Vice President Biden: “To avoid hitting bottom, keep digging.”

Okay, he didn’t say it in quite those words, but the words he did use were very close.  Here’s what I mean:

“Now, people when I say that look at me and say, ‘What are you talking about, Joe? You’re telling me we have to go spend money to keep from going bankrupt?’” Biden said. “The answer is yes, that’s what I’m telling you.”

Granted, I’m not some financial guru or a mathematical prodigy, but I like to think that I have a modicum of common sense as well as a sense of recent history.  This year’s federal budget has a deficit of more than $1,000,000,000,000.  Yes, that number has 12 zeroes at the end.  I used the long form of the number so that one can grasp the enormity of this number.

To put it bluntly, there’s no money left in the bank.  In fact, the bank account is more than a trillion dollars in the hole.  Yet, the esteemed vice president is advocating taking even more money out of that bank (and going deeper into that hole) to stave off bankruptcy.  This type of behavior is what causes bankruptcy, not what prevents it.

Even as Vice President Biden was extolling the virtues of idiocy, Douglas W. Elmendorf, the Director of the Congressional Budget Office was testifying before the Senate Budget Committee.  His testimony was that “the federal budget is on an unsustainable path, because federal debt will continue to grow much faster than the economy over the long run.”

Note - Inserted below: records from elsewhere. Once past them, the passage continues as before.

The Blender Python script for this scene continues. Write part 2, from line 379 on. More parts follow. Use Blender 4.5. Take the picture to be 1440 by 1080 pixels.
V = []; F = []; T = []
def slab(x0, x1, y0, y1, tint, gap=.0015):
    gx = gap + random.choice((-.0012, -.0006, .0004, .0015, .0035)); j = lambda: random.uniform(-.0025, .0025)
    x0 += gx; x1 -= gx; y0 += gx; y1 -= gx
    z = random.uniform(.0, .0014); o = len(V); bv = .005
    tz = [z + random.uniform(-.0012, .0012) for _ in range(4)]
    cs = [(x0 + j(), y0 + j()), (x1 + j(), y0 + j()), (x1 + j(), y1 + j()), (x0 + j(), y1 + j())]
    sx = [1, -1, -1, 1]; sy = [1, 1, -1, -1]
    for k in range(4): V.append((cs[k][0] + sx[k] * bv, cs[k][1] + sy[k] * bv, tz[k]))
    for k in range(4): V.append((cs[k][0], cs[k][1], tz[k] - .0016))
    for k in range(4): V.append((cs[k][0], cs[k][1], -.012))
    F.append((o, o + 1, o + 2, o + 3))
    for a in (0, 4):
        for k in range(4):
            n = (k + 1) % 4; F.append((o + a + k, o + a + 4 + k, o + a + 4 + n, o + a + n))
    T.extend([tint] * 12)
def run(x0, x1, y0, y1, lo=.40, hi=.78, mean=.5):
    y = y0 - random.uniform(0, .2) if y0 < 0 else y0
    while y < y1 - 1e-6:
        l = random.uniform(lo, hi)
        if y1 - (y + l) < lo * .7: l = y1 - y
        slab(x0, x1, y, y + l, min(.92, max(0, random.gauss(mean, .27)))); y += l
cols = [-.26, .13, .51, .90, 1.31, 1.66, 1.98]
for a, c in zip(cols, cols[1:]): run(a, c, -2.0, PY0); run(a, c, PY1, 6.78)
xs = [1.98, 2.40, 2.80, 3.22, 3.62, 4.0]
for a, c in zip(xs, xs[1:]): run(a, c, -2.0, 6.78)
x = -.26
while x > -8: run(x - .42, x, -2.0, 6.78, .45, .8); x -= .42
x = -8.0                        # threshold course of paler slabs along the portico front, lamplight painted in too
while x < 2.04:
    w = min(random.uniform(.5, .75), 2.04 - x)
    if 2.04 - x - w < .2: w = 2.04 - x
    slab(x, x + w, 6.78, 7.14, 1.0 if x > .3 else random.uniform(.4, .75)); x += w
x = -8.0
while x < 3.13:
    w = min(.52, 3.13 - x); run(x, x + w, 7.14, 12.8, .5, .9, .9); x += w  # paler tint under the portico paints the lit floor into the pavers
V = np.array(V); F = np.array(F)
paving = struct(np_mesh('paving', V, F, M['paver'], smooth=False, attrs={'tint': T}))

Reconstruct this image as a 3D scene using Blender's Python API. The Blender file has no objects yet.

If we follow Vice President Biden’s economic advice, then the federal deficit will explode even more than it already has.  What was once called “unsustainable” will give way to imminent financial collapse.

To drive my point home, I’m going to ask a couple of questions:

If you ran a business with the same financial model as the federal government, how long would you expect to remain in business?

If you ran your personal finances with the same financial model as the federal government, how long could you sustain your current lifestyle?

Think about your answer, and then ask yourself why the federal government would be any different.